The snag is hundreds of companies are now being told that they won’t get any extra time to pay their new debts.
And companies which have already been given a tax break are being told to start repaying their old debts and keep up payments on their new ones as well.
If business has picked up and cash-flow is looking good, this shouldn’t be a problem. But for hundreds of Black Country businesses it hasn’t picked up and there isn’t enough money to repay the revenue.
So whose problem does this become – the business’s or the taxman’s?
If the revenue insist on getting all the money owing to them as soon as possible, and the businesses haven’t got it, there’s only one result – the company goes bust.
When that happens, people lose their jobs. The Government has to pay their benefits and loses the income it gets from their taxes.
At the same time, the bankrupt business has no chance of ever repaying its debts to the Government.
The taxman doesn’t get any of the repayments he’s demanding and he certainly won’t get any revenue from the company in the future because the company hasn’t got a future.
Yet the Government is owed the money and it would be wrong for HMRC simply to write off the debt. Apart from anything else, that would be unfair on other businesses which were paying their taxes.
Sadly, the revenue is like the big banks at the time of the credit crunch. As an expert in these things told me: “HMRC is now one of Britain’s biggest sub-prime lenders.”
You will remember it was “sub-prime lending” that did for the banks when they offered loans to people who never had a chance of repaying the money.

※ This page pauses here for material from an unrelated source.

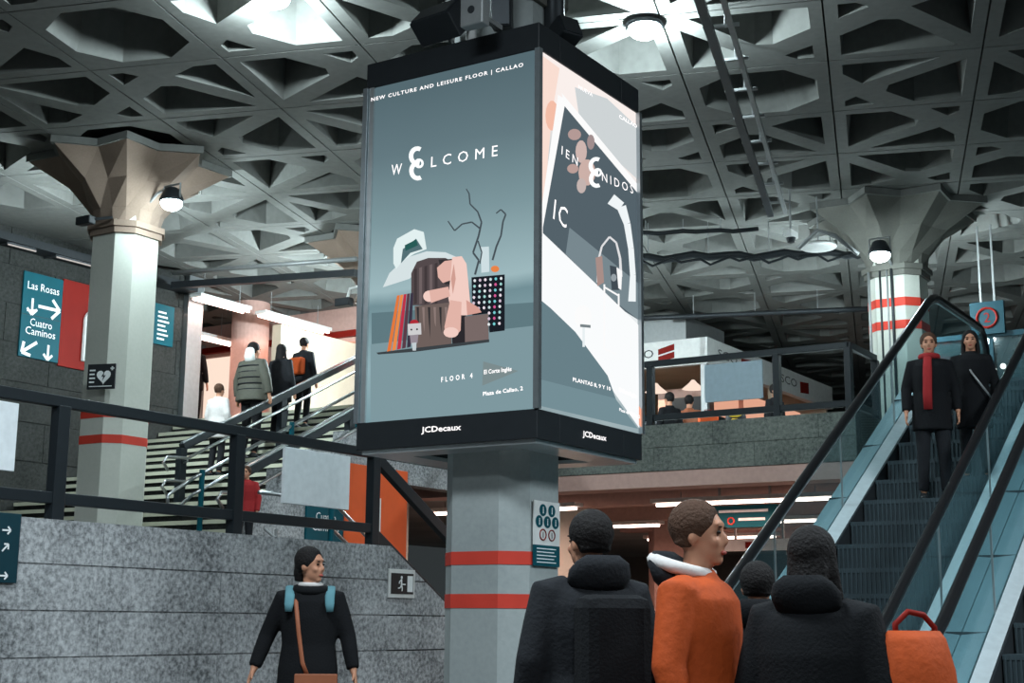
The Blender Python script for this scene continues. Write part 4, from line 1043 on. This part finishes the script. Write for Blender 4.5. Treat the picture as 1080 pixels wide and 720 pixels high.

As things stand, the taxman has lent people money – by giving them a payment holiday – without checking on their ability repay it.
At the last count, I am told, there were no fewer than 12,000 companies in the West Midlands which have taken advantage of this temporary tax relief.
They only owe an average of £18,000 each, which means they’re mostly small firms with only a few employees. But it all adds up. Collectively, they owe an estimated £216 million.
Sadly, many just don’t have the money to repay the revenue.
Can HMRC really scour the region shutting down companies? It’s already responsible for half of all company bankruptcies.
Could it simply to write off the debts altogether? It would be a huge loss of revenue but it could allow the business to survive, employ people and pay taxes in the future.
That’s highly unlikely to because HMRC’s job is to gather taxes. It doesn’t have to worry about unemployment and public spending increases caused whenever people are thrown onto the dole queue.
But with so many thousands of companies in hock to the taxman, the fear now is that a new wave of bankruptcies is on the way.
The last thing Gordon Brown wants is a dip back into recession on the eve of a General Election. But unless he tells the taxman to go easy on small businesses, that’s what he might get.